O rei desta história é, na verdade, o presidente americano Theodore Roosevelt. Em 1914, ao lado do marechal Rondon, chegou às margens do rio e iniciou a aventura que ficou conhecida como Expedição Científica Rondon-Roosevelt. Após a descoberta do curso do rio, ele foi rebatizado de rio Roosevelt.

sexta-feira, 26 de agosto de 2011

Ferdinando queria falar

           Existiu, há muitos anos, um jovem que quase ficou esquecido na História. Ele se chamava Ferdinando, era um garoto muito aventureiro e cheio de sonhos. O que ele mais gostava de fazer era falar. Quando criança, reunia os amigos e falava sem parar. Tudo que ele aprendia na escola, repetia. Contava o que tinha aprendido para os pais, os avós, os tios, os amigos, até para o papagaio, o periquito e a arara. E olha, nem a arara falava tanto que nem ele.

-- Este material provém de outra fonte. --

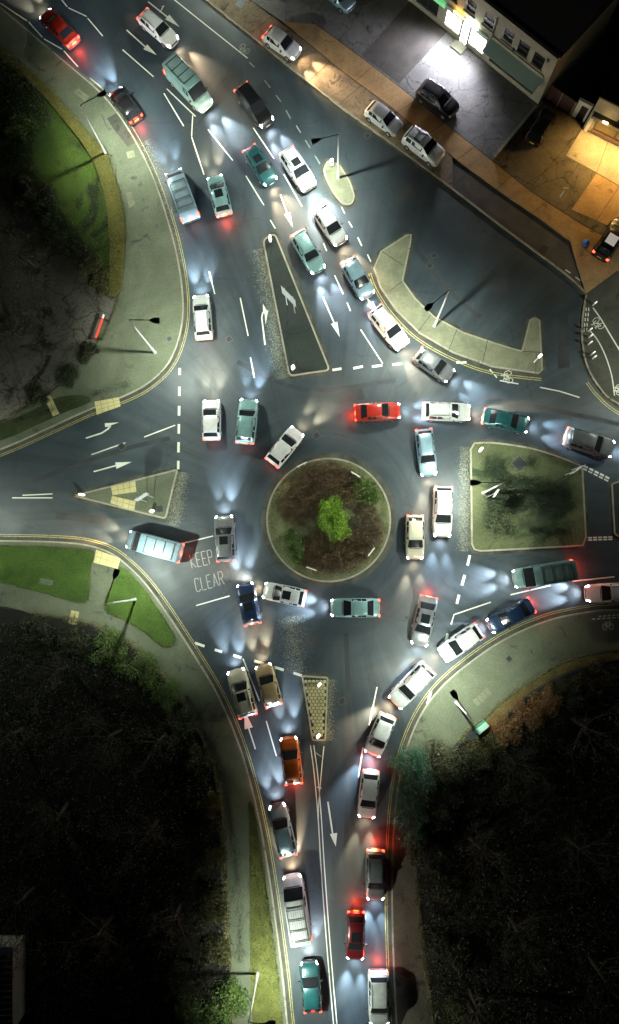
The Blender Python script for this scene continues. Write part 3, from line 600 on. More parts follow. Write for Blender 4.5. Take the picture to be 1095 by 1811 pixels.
    if kind == 'van':
        b_ = MB()
        for k in range(7): b_.box((-.95, -.6+k*.2, 2.335), (3.1, .035, .03))
        b_.build('roof_ribs', flat('roof_rib_grey', (.2, .22, .22), .6), root)
        b_ = MB()
        for k in range(4): b_.box((-2.2+k*.9, 0, 2.42), (.06, 1.55, .04))
        for y in (-.74, .74): b_.box((-.85, y, 2.385), (2.9, .04, .04))
        b_.build('roof_rack', M_trim, root)
    elif kind in ('estate', 'suv'):
        for y in (1, -1):
            b_ = MB(); b_.tube([(S[3][0]+.15, y*(S[4][4]-.02), S[3][3]+.02), (S[4][0], y*(S[4][4]-.02), S[4][3]+.06), (S[6][0]-.1, y*(S[6][4]-.02), S[6][3]+.05)], .022, 6)
            b_.build('roof_rail', M_trim, root)
    b_ = MB(); b_.box((xr-.02, 0, .42), (.08, S[1][1]*1.7, .12)); b_.build('bumper', M_trim, root)
    b_ = MB(); b_.box((xf-.02, 0, .5), (.05, .8, .2)); b_.build('grille', M_trim, root)
    b_ = MB(); b_.box((xf+.012, 0, .38), (.02, .5, .1)); b_.build('number_plate', M_plate_w, root)
    b_ = MB(); b_.box((xr-.005, 0, .6), (.03, .5, .1)); b_.build('number_plate', M_plate_y, root)
    return root
PROTO = {k: build_car(k) for k in ('hatchback', 'saloon', 'estate', 'suv', 'van')}
LEN = {'hatchback': 4.15, 'saloon': 4.6, 'estate': 4.7, 'suv': 4.6, 'van': 5.4}
used = set()
PAINT = {'bright white': (.8, .82, .8), 'white': (.44, .46, .46), 'silver': (.26, .28, .30), 'pale blue': (.22, .33, .40), 'pale teal': (.19, .33, .33), 'black': (.012, .012, .014), 'red': (.33, .02, .012), 'navy': (.012, .03, .075), 'grey': (.16, .17, .18), 'cream': (.42, .39, .30), 'dark teal': (.015, .08, .09), 'burgundy': (.12, .01, .015), 'gold': (.4, .3, .16), 'green': (.03, .12, .06), 'orange': (.36, .08, .015)}
def paintmat(c): return flat('paint_'+c.replace(' ', '_'), PAINT[c], .32, .0 if c in ('white', 'cream', 'red') else .3, .22, 2.2, .5, .8)
def copy_tree(o, par=None):
    c = o.copy(); COL.objects.link(c)
    if par: c.parent = par
    for ch in [x for x in CH_[o]]: copy_tree(ch, c)
    return c
CH_ = {}
for o in list(bpy.data.objects): CH_.setdefault(o, [])
for o in list(bpy.data.objects):
    if o.parent: CH_.setdefault(o.parent, []).append(o)
FLIST = []
def car(px, py, hx_, hy_, kind, colour, label, lit=True, brake=False, z=0, group='vehicles crossing the roundabout', pw=1.0, warm=False):
    a = P(px, py, z+.7); b = P(px+hx_*20, py+hy_*20, z+.7); ang = math.atan2(b.y-a.y, b.x-a.x)
    r_ = PROTO[kind] if kind not in used else copy_tree(PROTO[kind]); used.add(kind)
    r_.location = (a.x, a.y, z); r_.rotation_euler = (0, 0, ang)
    if lit and kind != 'van': r_.scale = (random.uniform(.94, 1.04), random.uniform(.96, 1.03), 1)
    tag(r_, label, 'van' if kind == 'van' else 'car', group); FLIST.append((a.x, a.y, ang, LEN[kind], label))
    kids = [o for o in bpy.data.objects if o.parent == r_] if r_ is PROTO[kind] else None
    kids = kids if kids is not None else list(r_.children)
    for o in kids:
        n_ = o.name.split('.')[0]
        def setm(m):
            o.material_slots[0].link = 'OBJECT'; o.material_slots[0].material = m
        if n_ == 'body': setm(paintmat(colour))
        if n_ == 'headlight': setm(M_headl if lit else M_headoff)
        if n_ == 'tail_light': setm(M_taill if lit else M_tailoff)
    L = LEN[kind]
    if lit:
        hc = (1, .70, .42) if warm else (.78, .89, 1)
        for sy in (.6, -.6):
            spot('headlight_beam', (L/2+.06, sy, .68), (L/2+12, sy*1.6-random.uniform(.1, .9), -.8-random.random()*.5), HEAD_W*pw*random.uniform(.55, 1.15), random.uniform(34, 46), hc, r_, 1.0, .06)
        spot('headlight_spill', (L/2+.08, 0, .66), (L/2+3, 0, -.9), 420*pw, 125, hc, r_, 1.0, .3)
        l = bpy.data.lights.new('tail_glow', 'POINT'); l.energy = 170 if brake else 16; l.color = (1, .06, .03); l.shadow_soft_size = .3
        o = bpy.data.objects.new('tail_glow', l); COL.objects.link(o); o.parent = r_; o.location = (-L/2-.25, 0, .7)
    return r_
T = [
 (104, 48, -.7, -.71, 'saloon', 'red', 'red saloon leaving along the top left edge with red tail lights', 1),
 (222, 185, -.6, -.8, 'hatchback', 'black', 'black hatchback leaving past the oval patch beside the mossy bank lamp', 1),
 (322, 345, -.35, -.94, 'van', 'pale blue', 'pale blue van leaving beside the wide left pavement', 0),
 (388, 345, -.25, -.97, 'hatchback', 'pale teal', 'pale teal hatchback leaving right of the pale blue van', 1),
 (358, 560, -.08, -1, 'estate', 'white', 'white estate car leaving level with the red and white barrier', 0),
 (374, 742, 0, -1, 'hatchback', 'silver', 'silver hatchback going up right of the dashed west give way line', 0),
 (437, 745, .1, -1, 'suv', 'pale teal', 'pale teal SUV going up below the long splitter island', 0),
 (398, 952, -.05, -1, 'suv', 'grey', 'grey SUV passing the KEEP CLEAR lettering', 0),
 (504, 790, .62, -.78, 'hatchback', 'silver', 'silver hatchback circling at the upper left of the round island', 0),
 (668, 728, 1, -.05, 'saloon', 'red', 'red saloon circling above the round island', 1),
 (790, 728, 1, .03, 'estate', 'white', 'white estate car heading for the right exit above the square grass island', 0),
 (895, 744, .97, .2, 'saloon', 'dark teal', 'dark teal saloon in the right exit above the square grass island', 0),
 (1042, 783, .95, .28, 'suv', 'grey', 'grey SUV in the right exit near the picture edge', 0),
 (754, 800, .12, .99, 'estate', 'pale blue', 'pale blue estate car circling right of the round island, upper one', 0),
 (783, 905, -.03, 1, 'suv', 'silver', 'silver SUV circling next to the square grass island', 0),
 (734, 950, 0, 1, 'hatchback', 'cream', 'cream hatchback circling right of the round island', 0),
 (750, 1098, -.2, .98, 'saloon', 'grey', 'grey saloon at the lower right of the roundabout, heading down', 1),
 (335, 155, .68, .73, 'van', 'pale teal', 'pale teal van arriving down the top road', 0),
 (460, 292, .55, .83, 'hatchback', 'dark teal', 'dark teal hatchback arriving in the middle lane of the top road', 0),
 (545, 445, .5, .87, 'estate', 'pale teal', 'pale teal estate car arriving right of the long splitter island', 0),
 (280, 50, .75, .66, 'estate', 'silver', 'silver estate car arriving at the top edge', 0),
 (450, 187, .6, .8, 'suv', 'black', 'black SUV arriving in the outer lane of the top road', 0),
 (527, 300, .55, .83, 'suv', 'white', 'white SUV arriving left of the oval island', 0),
 (584, 398, .55, .83, 'hatchback', 'white', 'white hatchback arriving below the oval island', 0),
 (633, 492, .5, .86, 'hatchback', 'pale blue', 'pale blue hatchback arriving at the tip of the crescent island', 0),
 (688, 580, .62, .78, 'suv', 'silver', 'silver SUV entering beside the crescent island', 0),
 (768, 645, .82, .57, 'hatchback', 'grey', 'grey hatchback turning towards the right exit below the crescent island', 0),
 (628, 1075, -1, .0, 'saloon', 'pale teal', 'pale teal saloon circling below the round island', 0),
 (503, 1051, -.97, -.2, 'hatchback', 'white', 'white hatchback circling at the lower left of the round island', 0),
 (960, 1016, -.985, .16, 'van', 'pale teal', 'pale teal van approaching on the right hand road', 1),
 (815, 1137, -.82, .56, 'hatchback', 'silver', 'silver hatchback entering from the right along the lower kerb', 0),
 (903, 1089, -.88, .46, 'saloon', 'navy', 'navy saloon following the silver hatchback with red lights on', 1),
 (1083, 1048, -1, .04, 'estate', 'silver', 'silver estate car coming in at the right picture edge', 0),
 (728, 1212, -.7, .72, 'suv', 'white', 'white SUV turning into the bottom exit', 0),
 (672, 1300, -.38, .92, 'hatchback', 'white', 'white hatchback starting down the bottom exit', 0),
 (652, 1405, -.1, 1, 'hatchback', 'silver', 'silver hatchback in the bottom exit level with the bushes', 1),
 (664, 1548, 0, 1, 'estate', 'grey', 'grey estate car leaving down the bottom road beside the kerb', 1),
 (629, 1655, -.02, 1, 'hatchback', 'burgundy', 'burgundy hatchback leaving down the bottom road near the double line', 1),
 (670, 1765, .02, 1, 'suv', 'white', 'white SUV leaving at the bottom edge of the picture', 1),
 (428, 1225, -.27, -.96, 'suv', 'cream', 'cream SUV queueing at the bottom give way line', 0),
 (475, 1212, -.27, -.96, 'hatchback', 'gold', 'gold hatchback queueing at the bottom give way line, right of the cream SUV', 0),
 (515, 1345, -.12, -.99, 'hatchback', 'orange', 'orange hatchback approaching beside the honeycomb paved island', 1),
 (500, 1468, -.23, -.97, 'estate', 'pale blue', 'pale blue estate car coming up the bottom road by the verge', 0),
 (525, 1603, -.16, -.98, 'van', 'white', 'white van coming up the bottom road', 0),
 (550, 1745, -.08, -1, 'hatchback', 'dark teal', 'dark teal hatchback coming up at the bottom edge', 0),
 (274, 966, -.965, -.26, 'van', 'pale blue', 'pale blue van leaving to the left past the KEEP CLEAR lettering', 0),
 (440, 1068, -.2, -.98, 'hatchback', 'navy', 'navy hatchback joining the roundabout from the bottom road', 0),
]
WARM = {3, 6, 8, 9, 11, 12, 17, 23, 24, 25, 44, 45, 46, 47, 31, 32}
for i, (x, y, a, b, k, c, lb, br) in enumerate(T): car(x, y, a, b, k, c, lb, True, bool(br), pw=1.5 if c == 'white' else 1.0, warm=(i*7) % 5 < 2)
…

            Mas um dia, chegou na cidade um homem alto, forte, meio careca que usava uma roupa de general e tinha uma cara de mau. Ele era mau mesmo, era um tirano. Sabem o que é um tirano? É uma pessoa que adora dar ordens e rouba de todo mundo o direito de decidir se concorda ou não com as ordens que ele dá.

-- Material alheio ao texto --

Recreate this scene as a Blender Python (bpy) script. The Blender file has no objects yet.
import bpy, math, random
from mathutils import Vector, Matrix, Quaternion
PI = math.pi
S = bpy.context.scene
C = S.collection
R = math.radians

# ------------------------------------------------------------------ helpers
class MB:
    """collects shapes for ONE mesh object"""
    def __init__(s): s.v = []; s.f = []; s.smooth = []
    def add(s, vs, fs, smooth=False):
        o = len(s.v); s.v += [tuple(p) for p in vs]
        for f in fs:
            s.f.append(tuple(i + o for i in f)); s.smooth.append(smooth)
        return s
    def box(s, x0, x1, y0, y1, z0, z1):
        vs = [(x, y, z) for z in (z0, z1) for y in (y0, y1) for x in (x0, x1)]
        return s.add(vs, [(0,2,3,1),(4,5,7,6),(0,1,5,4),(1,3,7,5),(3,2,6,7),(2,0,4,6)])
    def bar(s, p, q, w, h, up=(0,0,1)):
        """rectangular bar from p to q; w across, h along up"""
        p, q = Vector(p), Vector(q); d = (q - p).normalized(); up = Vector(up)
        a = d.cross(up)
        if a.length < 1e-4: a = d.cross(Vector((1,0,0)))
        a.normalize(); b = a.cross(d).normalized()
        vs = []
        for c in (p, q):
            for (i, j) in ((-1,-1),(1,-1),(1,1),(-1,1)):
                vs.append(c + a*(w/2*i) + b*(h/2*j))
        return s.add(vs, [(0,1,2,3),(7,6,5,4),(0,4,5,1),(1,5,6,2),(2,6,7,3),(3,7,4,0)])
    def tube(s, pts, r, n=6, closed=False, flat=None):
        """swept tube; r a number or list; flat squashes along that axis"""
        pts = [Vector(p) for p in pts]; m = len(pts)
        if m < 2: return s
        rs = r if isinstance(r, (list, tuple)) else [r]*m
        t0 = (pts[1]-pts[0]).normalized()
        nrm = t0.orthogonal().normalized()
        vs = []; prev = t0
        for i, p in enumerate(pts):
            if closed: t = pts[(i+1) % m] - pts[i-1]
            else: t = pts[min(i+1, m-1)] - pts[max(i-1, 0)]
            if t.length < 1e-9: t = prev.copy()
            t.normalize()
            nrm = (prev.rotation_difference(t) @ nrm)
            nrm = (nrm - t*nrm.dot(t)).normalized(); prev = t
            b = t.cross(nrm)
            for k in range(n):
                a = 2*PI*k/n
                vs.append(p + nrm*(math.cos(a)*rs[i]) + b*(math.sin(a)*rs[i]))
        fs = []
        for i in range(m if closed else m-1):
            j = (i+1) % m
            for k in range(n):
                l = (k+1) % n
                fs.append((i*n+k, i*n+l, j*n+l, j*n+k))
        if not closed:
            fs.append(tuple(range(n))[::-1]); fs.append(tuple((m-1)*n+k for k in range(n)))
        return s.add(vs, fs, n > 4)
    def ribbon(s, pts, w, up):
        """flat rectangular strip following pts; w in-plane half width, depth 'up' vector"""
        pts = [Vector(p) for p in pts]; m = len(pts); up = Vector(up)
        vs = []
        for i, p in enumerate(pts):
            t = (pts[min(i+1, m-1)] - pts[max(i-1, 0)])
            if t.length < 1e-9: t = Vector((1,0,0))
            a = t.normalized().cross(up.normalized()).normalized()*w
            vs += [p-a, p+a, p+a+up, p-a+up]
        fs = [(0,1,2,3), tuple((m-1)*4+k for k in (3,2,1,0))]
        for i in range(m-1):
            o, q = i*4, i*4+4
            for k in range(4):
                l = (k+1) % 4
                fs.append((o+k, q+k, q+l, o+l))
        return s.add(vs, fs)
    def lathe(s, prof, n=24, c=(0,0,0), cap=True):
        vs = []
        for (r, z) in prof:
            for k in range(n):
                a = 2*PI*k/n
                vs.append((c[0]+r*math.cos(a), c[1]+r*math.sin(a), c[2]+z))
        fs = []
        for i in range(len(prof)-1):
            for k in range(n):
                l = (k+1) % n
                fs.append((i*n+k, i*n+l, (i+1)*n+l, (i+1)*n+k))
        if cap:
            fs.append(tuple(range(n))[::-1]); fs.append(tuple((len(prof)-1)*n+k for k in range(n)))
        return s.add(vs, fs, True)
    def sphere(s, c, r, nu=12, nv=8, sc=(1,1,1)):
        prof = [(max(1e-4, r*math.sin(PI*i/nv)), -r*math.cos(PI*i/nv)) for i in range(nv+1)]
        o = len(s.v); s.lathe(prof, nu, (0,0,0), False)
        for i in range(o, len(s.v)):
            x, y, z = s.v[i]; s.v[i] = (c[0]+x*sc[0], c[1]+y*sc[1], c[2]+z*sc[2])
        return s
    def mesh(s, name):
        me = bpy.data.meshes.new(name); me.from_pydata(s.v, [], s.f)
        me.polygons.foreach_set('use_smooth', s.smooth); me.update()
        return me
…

            Este tirano chegou na cidade dizendo que a partir daquele dia, todos tinham que obedecer a ele. Ele chegou com um exército que assustava todo mundo.
            Claro que os moradores da cidade ficaram com muito medo. E o medo é uma coisa que nos deixa paralisados. O mesmo medo que nos faz esconder a cabeça debaixo do cobertor à noite, sabe?, também nos faz perder a voz. Foi o que todos na cidade fizeram. Correram para debaixo dos seus cobertores. Sem forças para gritar, se encolheram assustados em suas casas.     

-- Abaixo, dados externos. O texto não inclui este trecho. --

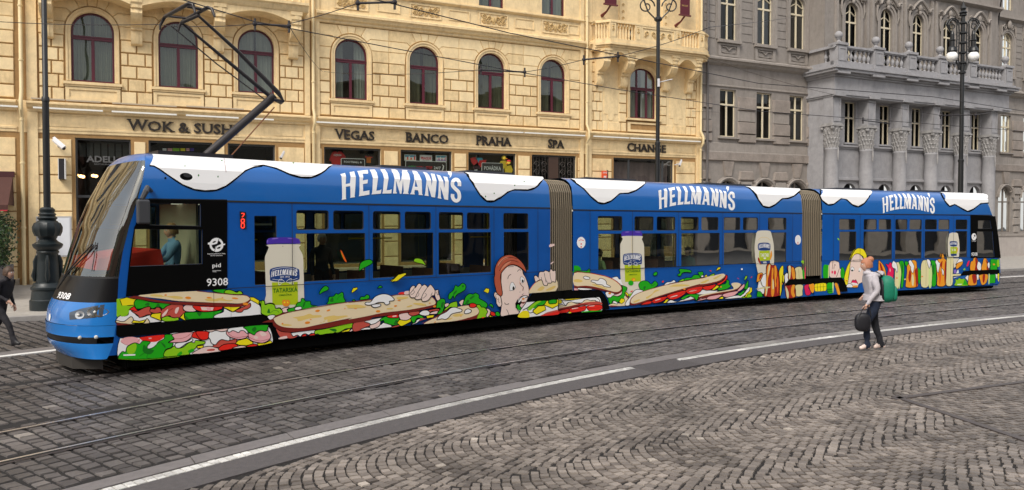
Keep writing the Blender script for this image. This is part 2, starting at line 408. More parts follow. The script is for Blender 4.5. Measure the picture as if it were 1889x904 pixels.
# rails: polished head, dark groove
def rails():
    b = MB(); head = mat('rail_head', (.80, .79, .80), .3, .9); web = mat('rail_web', (.055, .042, .042), .55, .4, bump=.2, scale=30); dk = mat('rail_groove', (.008, .007, .007), .8)
    tr = mat('rail_head_dull', (.14, .125, .125), .35, .6)
    for fn, sg, hd in ((qA, -1, head), (qB, 1, head), (qT, 1, tr), (lambda s: qT(s) + 1.46, -1, tr)):
        s = -14.0
        while s < 60:
            e = s + .4
            def strip(o0, o1, z, m):
                pts = [ST2(s, fn(s) + o0), ST2(e, fn(e) + o0), ST2(e, fn(e) + o1), ST2(s, fn(s) + o1)]
                b.add([(p[0], p[1], z) for p in pts], [(0, 1, 2, 3)], m)
            strip(.010, .050, .016, hd) if sg > 0 else strip(-.026, .014, .016, hd)
            if sg > 0: strip(-.035, .006, -.006, dk); strip(-.075, -.035, .010, web)
            else: strip(.02, .058, -.006, dk); strip(.058, .085, .010, web); strip(-.05, -.032, .008, web)
            s = e
    b.build('tram_rails', kind='structure')
rails()
# pavement in front of the houses, one kerb step up
pv = MB(tf=None); pm = mat('pavement_mosaic', (.36, .335, .30), .7, bump=.6, scale=26, var=.3); kb = mat('kerb_granite', (.30, .285, .27), .65, bump=.3, scale=30, var=.2)
def qP(s): return 22.1 - .0745 * s
p = [ST2(-40, qP(-40)), ST2(75, qP(75)), (320, 170), (320, 420), (-220, 420), ST2(-60, 60)]
pv.add([(x, y, .10) for x, y in p], [(0, 1, 2, 3)], pm)
pv.build('pavement', kind='structure')
kv = MB(); s = -40.0
while s < 75:
    L = 1.2; pts = [ST2(s, qP(s) - .28), ST2(s + L - .012, qP(s + L) - .28), ST2(s + L - .012, qP(s + L) + .002), ST2(s, qP(s) + .002)]
    kv.add([(x, y, .106) for x, y in pts] + [(x, y, -.04) for x, y in pts], [(0, 1, 2, 3), (0, 1, 5, 4), (1, 2, 6, 5), (0, 3, 7, 4)], kb); s += L
kv.build('kerb', kind='structure')
# ============================================================ wrap artwork, drawn as outlines in the plane of the tram's side
REG = dict(a=(210,520,9.04), b=(210,580,9.04), c=(340,520,9.04), d=(360,580,9.04), e=(480,430,11.3), f=(480,500,9.04), g=(480,540,9.04), h=(640,510,9.04), i=(780,520,10.04),
 j=(890,450,11.3), k=(890,510,11.3), l=(1010,490,10.04), m=(1130,410,11.3), n=(1130,480,9.04), o=(1290,480,11.3), p=(610,290,6.954), q=(1380,410,9.04), r=(1380,470,9.04), s=(1540,450,11.3),
 t=(1620,450,11.3), u=(1720,410,13.9), v=(1720,470,13.9), w=(1690,400,11.3), x=(360,420,6.4625), A=(0,220,3.767), B=(460,220,3.767), C=(920,220,3.767), D=(1400,220,3.767), Z=(80,240,4.52), P=(0,0,1))
AC = dict(W=(.86,.86,.86), Y=(.88,.74,.01), G=(.015,.40,.008), g=(.27,.60,.01), h=(.008,.17,.01), R=(.80,.022,.012), D=(.19,.018,.012), B=(.80,.66,.43), b=(.76,.55,.16), O=(.82,.27,.02),
 H=(.55,.085,.06), P=(.84,.42,.44), p=(.84,.62,.57), K=(.004,.004,.005), N=(.012,.05,.21), L=(.45,.56,.01), C=(.72,.68,.56), V=(.07,.03,.38), v=(.25,.16,.6), S=(.86,.68,.60), T=(.48,.10,.05), t=(.66,.24,.14),
 A=(.85,.33,.02), q=(.36,.015,.008), M=(.80,.01,.10), F=(.88,.76,.02), X=(.76,.70,.38), Z=(.62,.78,.30), k=(.05,.09,.01), U=(.015,.11,.46), J=(.80,.12,.01), i=(.02,.02,.022), u=(.02,.17,.52), s=(.22,.2,.14), r=(1,.03,.02))
ART = {}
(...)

Mas o Ferdinando, logo ele que adorava falar, não conseguiu ficar calado, não. E começou a reclamar. Junto com três amigos que também não estavam nada contentes com aquela história toda, montou um movimento contra o tirano. O Ferdinando e os seus amigos eram muito corajosos e queriam gritar para todo mundo ouvir que aquilo não estava certo, que não podia aparecer alguém assim e sem mais nem menos tomar decisões e mandar em tudo e em todos por ali.
            Estes jovens herois achavam que seria fácil expulsar aqueles invasores, mas eles eram muito jovens e muito poucos e o exército do tirano era forte e bem preparado. Em pouco tempo, o exército conseguiu prender o Ferdinando e os seus amigos. E o tirano deu para eles o maior castigo que poderia existir. Tirou suas vozes. É, a partir daquele dia, o Ferdinando e os seus amigos ficaram sem voz e nunca mais puderam falar nada contra o tirano.
            Durante muitos anos, aquele homem malvado ficou na cidade e ninguém tinha coragem de falar nada. As pessoas foram ficando cada vez mais tristes e mais caladas. De vez em quando, apareciam grupos de jovens como os de Ferdinando, bravos herois que tentavam gritar, mas eles precisavam se esconder para que o tirano não os descobrisse e não tirasse deles a voz.
            Um dia, finalmente, o tirano foi embora da cidade. Já tinha passado muito tempo e ninguém lembrava mais do Ferdinando, dos seus amigos e da coragem que eles tiveram em lutar. Mas o novo prefeito da cidade lembrou e mandou construir um monumento em homenagem a eles para que ninguém nunca mais se esquecesse da bravura e da coragem daqueles jovens. E esta história passou a ser repetida muitas e muitas vezes em forma de lenda, em forma de fábula, até em forma de conto de ninar. E desta forma, Ferdinando e seus amigos recuperaram para todo o sempre suas vozes.

Ferdinando Bidovec foi membro do TIGR, movimento de resistência antifascista esloveno, considerado um dos primeiros da Europa. Em 1930, Ferdinando e mais três amigos foram presos, condenados e executados. O jovem idealista tinha apenas 22 anos.